## WORK TO BE COMPLETED
Show all lines from the data that include the word "scene".

## COLLECTED MATERIAL
* * *

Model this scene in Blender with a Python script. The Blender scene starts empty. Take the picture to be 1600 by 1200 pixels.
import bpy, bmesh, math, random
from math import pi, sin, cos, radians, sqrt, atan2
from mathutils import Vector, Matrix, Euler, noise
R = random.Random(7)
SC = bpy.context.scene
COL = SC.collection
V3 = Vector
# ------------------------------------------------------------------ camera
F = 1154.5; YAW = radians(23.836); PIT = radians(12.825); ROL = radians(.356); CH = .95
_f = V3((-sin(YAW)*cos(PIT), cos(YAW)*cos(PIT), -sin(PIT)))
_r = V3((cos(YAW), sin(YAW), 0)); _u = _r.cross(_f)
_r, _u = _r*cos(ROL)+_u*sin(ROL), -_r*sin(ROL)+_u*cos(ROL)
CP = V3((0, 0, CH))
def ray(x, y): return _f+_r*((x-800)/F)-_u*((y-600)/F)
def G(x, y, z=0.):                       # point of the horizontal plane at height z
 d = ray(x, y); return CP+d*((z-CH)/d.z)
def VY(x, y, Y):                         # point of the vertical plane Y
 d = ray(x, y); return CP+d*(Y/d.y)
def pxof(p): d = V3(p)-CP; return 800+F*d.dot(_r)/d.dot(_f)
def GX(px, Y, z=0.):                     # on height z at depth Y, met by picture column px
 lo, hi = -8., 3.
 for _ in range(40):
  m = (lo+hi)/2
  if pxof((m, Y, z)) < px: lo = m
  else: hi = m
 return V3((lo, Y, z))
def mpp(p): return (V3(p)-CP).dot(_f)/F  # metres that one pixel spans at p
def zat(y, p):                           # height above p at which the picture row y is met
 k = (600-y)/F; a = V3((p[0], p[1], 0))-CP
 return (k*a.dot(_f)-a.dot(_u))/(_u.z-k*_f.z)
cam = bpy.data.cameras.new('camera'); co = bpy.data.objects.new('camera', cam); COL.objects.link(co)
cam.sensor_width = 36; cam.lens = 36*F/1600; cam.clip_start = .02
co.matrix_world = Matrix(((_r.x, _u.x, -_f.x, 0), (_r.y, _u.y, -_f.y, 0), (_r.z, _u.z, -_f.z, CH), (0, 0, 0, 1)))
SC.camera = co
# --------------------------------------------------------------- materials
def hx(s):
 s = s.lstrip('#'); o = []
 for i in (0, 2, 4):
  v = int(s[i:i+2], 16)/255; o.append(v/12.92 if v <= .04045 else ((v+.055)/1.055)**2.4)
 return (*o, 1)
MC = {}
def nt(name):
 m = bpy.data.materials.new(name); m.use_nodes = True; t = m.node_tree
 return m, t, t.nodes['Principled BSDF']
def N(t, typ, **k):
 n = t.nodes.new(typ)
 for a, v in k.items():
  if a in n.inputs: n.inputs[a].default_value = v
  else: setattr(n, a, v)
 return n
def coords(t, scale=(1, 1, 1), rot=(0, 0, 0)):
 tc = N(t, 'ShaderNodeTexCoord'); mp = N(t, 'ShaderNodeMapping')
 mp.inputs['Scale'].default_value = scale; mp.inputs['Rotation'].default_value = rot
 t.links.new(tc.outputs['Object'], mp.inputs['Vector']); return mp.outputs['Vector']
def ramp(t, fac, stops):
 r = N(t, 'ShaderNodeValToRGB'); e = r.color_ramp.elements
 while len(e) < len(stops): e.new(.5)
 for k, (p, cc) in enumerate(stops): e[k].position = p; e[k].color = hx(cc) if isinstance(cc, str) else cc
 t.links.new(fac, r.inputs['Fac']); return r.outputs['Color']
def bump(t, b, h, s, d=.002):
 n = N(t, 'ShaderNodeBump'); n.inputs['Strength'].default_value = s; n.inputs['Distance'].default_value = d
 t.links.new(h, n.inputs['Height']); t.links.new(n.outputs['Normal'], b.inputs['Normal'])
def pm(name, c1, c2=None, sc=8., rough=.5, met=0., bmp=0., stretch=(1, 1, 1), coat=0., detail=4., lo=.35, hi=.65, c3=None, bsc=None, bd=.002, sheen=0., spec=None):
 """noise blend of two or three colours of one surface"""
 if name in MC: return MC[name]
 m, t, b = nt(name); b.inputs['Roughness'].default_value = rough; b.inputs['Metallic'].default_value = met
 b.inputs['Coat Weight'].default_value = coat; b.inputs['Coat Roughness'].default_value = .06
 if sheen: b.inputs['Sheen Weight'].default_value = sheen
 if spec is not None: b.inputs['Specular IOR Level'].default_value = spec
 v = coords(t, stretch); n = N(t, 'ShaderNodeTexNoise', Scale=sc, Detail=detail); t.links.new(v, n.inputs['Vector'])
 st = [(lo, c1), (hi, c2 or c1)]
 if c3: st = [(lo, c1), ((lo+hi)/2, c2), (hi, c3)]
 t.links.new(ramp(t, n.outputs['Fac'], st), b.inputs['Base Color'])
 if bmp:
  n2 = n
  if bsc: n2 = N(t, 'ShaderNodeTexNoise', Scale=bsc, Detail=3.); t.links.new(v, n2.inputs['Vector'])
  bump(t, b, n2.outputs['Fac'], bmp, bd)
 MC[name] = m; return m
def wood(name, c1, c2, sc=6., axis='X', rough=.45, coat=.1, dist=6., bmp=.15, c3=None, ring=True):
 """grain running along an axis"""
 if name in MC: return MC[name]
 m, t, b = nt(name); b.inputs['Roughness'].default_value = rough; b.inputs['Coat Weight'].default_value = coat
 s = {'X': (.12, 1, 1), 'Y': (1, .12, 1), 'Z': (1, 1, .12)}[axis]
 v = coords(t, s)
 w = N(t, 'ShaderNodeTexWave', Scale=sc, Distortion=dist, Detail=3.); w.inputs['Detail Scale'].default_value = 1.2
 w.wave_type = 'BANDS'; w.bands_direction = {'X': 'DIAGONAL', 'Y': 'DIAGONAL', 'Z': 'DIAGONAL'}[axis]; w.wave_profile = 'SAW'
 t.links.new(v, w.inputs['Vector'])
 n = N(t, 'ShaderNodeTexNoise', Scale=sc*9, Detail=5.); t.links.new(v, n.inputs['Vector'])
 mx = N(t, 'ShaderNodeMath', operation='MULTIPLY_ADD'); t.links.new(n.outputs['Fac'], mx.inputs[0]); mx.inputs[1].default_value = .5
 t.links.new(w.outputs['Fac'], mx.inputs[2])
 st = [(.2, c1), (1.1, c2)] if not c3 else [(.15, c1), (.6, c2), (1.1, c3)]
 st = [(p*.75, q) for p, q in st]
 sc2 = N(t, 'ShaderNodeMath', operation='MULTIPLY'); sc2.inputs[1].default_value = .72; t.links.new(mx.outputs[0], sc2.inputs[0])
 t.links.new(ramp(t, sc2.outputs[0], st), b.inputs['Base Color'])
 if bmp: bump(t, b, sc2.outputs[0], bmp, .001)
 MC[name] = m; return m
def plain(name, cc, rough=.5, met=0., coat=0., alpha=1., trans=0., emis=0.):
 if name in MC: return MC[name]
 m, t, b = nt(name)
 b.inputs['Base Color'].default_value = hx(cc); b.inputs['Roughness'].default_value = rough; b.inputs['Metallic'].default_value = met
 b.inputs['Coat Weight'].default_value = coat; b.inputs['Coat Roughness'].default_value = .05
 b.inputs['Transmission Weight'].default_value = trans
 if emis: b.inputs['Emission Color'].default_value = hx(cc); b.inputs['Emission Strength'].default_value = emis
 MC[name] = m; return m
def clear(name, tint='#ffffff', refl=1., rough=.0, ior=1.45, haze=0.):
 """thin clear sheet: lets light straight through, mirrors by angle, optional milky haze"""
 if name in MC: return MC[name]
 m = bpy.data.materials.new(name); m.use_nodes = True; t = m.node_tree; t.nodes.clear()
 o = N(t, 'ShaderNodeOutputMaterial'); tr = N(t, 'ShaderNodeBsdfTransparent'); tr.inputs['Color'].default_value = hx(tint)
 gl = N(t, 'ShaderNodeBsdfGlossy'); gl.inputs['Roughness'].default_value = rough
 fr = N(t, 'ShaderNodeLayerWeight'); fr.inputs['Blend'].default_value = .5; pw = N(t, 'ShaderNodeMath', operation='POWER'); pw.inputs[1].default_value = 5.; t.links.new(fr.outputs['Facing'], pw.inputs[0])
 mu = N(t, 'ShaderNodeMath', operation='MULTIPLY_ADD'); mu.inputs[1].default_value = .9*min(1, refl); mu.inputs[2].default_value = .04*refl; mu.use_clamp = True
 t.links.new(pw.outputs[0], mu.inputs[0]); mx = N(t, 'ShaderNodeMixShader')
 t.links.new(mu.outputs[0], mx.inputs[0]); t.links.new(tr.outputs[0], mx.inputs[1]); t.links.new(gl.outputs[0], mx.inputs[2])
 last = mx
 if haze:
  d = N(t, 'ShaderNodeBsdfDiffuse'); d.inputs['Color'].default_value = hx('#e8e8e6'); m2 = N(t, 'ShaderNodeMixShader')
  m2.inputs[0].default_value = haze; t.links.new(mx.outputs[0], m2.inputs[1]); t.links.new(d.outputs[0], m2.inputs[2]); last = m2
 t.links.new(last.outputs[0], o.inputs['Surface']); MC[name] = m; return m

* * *

## ANSWER TO THE TASK
Model this scene in Blender with a Python script. The Blender scene starts empty. Take the picture to be 1600 by 1200 pixels.
SC = bpy.context.scene